Siblings as Legacy: Both Brennan and Mira influence Violet from outside the quadrant’s walls. Brennan’s words come from beyond death, and Mira’s from a distance. Together, they form a shadow mentorship that rivals and arguably surpasses anything Violet receives inside the quadrant itself. The journal is a symbol of familial love that persists despite the military apparatus’s attempt to erase it.

Why This Chapter Matters

Chapter 6 anchors Violet’s arc by making her refusal to quit an active, painful choice rather than passive stubbornness. It also introduces the first concrete survival tool tailored to her strengths: intelligence and insider knowledge. The revelation that challenge matchups are fixed in advance sets up the next phase of the novel’s tension, shifting the threat from random violence to a problem Violet can try to outthink. Dain’s behavior draws a sharp line between protection and control, foreshadowing future conflict between his worldview and Violet’s evolving independence. Finally, the introduction of the Book of Brennan gives the story a lineage of resilience, tying Violet’s survival to a brother she thought was lost and a sister she barely sees.

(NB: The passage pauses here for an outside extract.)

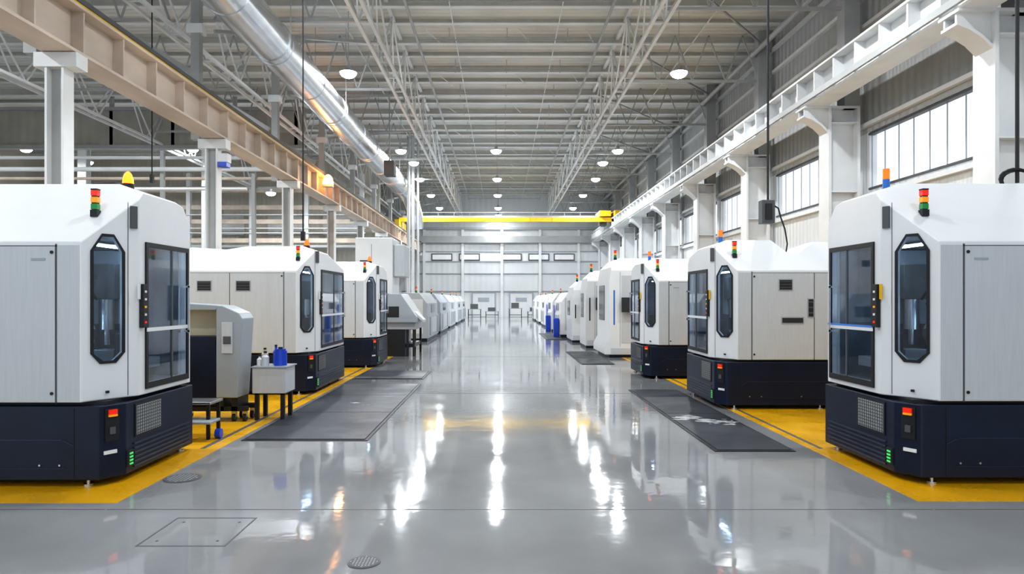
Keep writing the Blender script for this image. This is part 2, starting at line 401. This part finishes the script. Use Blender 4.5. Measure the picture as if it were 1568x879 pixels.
for x, y in ((-15.5, 12), (-15.5, 24), (-15.5, 36), (-22, 24), (-22, 36)):
    t = Thing('steel_column'); t.box('shaft', 'wsteel', (x-.05, y-.2, 0), (x+.05, y+.2, ZC)); t.box('flanges', 'wsteel', (x-.22, y-.22, 0), (x+.22, y-.17, ZC)); t.box('flanges', 'wsteel', (x-.22, y+.17, 0), (x+.22, y+.22, ZC)); t.done()
t = Thing('column_alarm_box'); t.box('case', 'label', (LX+.15, 17.65, 5.15), (LX+.42, 17.9, 5.38), .01); t.box('lens', 'blue', (LX+.17, 17.62, 5.03), (LX+.40, 17.9, 5.15), .01); t.done()
t = Thing('runway_beacon', (LX+.56, 27.35, 6.18)); t.box('mount', 'gsteel', (LX+.35, 27.2, 6.1), (LX+.75, 27.5, 6.18)); t.dome('lens', 'beac', (LX+.56, 27.35, 6.18), .22, .42)
e = t.done()
l = bpy.data.lights.new('beacon_light', 'POINT'); l.energy = 70; l.color = (1, .45, .12); l.shadow_soft_size = .2
o = bpy.data.objects.new('beacon_light', l); o.location = (.44, -.35, .22); scene.collection.objects.link(o); o.parent = e

# ------------------------------------------------------------------ lamps
def lamp(x, y, z=9.0, E=330):
    t = Thing('high_bay_lamp', (x, y, z)); t.f = lambda a, b, c: (x+a, y+b, z+c)
    t.sweep('reflector', 'greyp', [(0, 0, .0), (0, 0, .04), (0, 0, .10)], [.28, .24, .10], 20)
    t.sweep('lens', 'lens', [(0, 0, -.17), (0, 0, -.155), (0, 0, -.11), (0, 0, -.05), (0, 0, .0)], [.05, .13, .21, .26, .27], 20)
    t.cyl('driver_housing', 'gsteel', (0, 0, .10), (0, 0, .22), .08, 14); t.cyl('suspension_rod', 'gsteel', (0, 0, .22), (0, 0, ZC-z), .012, 6)
    e = t.done()
    l = bpy.data.lights.new('lamp_light', 'AREA'); l.shape = 'DISK'; l.size = .24; l.energy = E; l.color = (.925, .965, 1.)
    o = bpy.data.objects.new('lamp_light', l); o.location = (0, 0, -.19); scene.collection.objects.link(o); o.parent = e
for y, E in ((1, 90), (7.5, 120), (13.5, 200), (22.3, 280), (34, 280), (42, 270), (48.5, 260), (55.3, 250)):
    for x in (-5.0, -.26, 5.8):
        if x == -.26 and y in (22.3,): continue
        lamp(x, y, 9.0, E)
lamp(-4.75, 37, 9.0, 170); lamp(5.5, 37, 9.0, 170); lamp(-.26, 60, 9, 150)
for x, y, z in ((-23.4, 33.6, 9), (-22.3, 36.8, 9), (-15.2, 33.6, 9), (-13.0, 38.5, 7.6), (-12, 20, 9), (-20, 20, 9), (-12, 8, 9), (-20, 8, 9), (-10.5, 37, 8.4)):
    lamp(x, y, z, 380)

# ------------------------------------------------------------------ floor markings
quick('yellow_floor_zone', 'yellow', (-6.9, 5.36, 0), (-3.02, 26, .003))
quick('yellow_floor_zone', 'yellow', (3.3, 5.40, 0), (8.5, 30, .003))
t = Thing('floor_cable_channel'); t.box('c', 'joint', (-3.22, 7.3, .003), (-3.17, 26, .006)); t.box('c', 'joint', (3.40, 7.3, .003), (3.44, 30, .006)); t.done()
def fmat(x0, x1, y0, y1, seams=()):
    t = Thing('anti_fatigue_mat'); t.prism('mat', 'mat_', [(x0, y0, 0), (x1, y0, 0), (x1, y1, 0), (x0, y1, 0)], (0, 0, .016))
    ed = .04
    for s_ in seams: t.box('seam', 'black', (x0+.01, s_-.012, .0161), (x1-.01, s_+.012, .018))
    t.box('edge_trim', 'black', (x0-ed, y0-ed, 0), (x0, y1+ed, .008)); t.box('edge_trim', 'black', (x1, y0-ed, 0), (x1+ed, y1+ed, .008))
    t.box('edge_trim', 'black', (x0, y0-ed, 0), (x1, y0, .008)); t.box('edge_trim', 'black', (x0, y1, 0), (x1, y1+ed, .008))
    t.done()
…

Study Questions and Answers

  1. Why does Dain resist calling Nolon for a mending, and what does this reveal about his view of Violet’s place in the Riders Quadrant? Dain hopes that a slow natural recovery will prompt Violet to reconsider the Scribe Quadrant as a safer option. His resistance reveals that he believes Violet’s only realistic path to survival is leaving the riders altogether. It exposes both his deep affection and a fundamental lack of faith in her abilities.

  2. What is the practical advantage Violet gains from Brennan’s journal, and how does it suit her particular skill set? Brennan reveals that challenge matchups are secretly assigned by instructors a week in advance, meaning cadets who spy on the meetings can know who they’ll face and prepare accordingly. This perfectly aligns with Violet’s intellectual strengths and her intimate knowledge of Basgiath’s grounds, giving her a route to survival that doesn’t depend on brute physical power.

  3. How does Violet’s approach to mending illustrate the tension between receiving help and projecting strength in the quadrant? Violet knows mending works and can restore her quickly, but she also understands that cadets seen relying on magical healing will be marked as liabilities. By begging Nolon to mend her only once and keep it quiet, she attempts to leverage her connections without sacrificing her reputation among the other riders—a balancing act between using available resources and surviving the culture of constant assessment.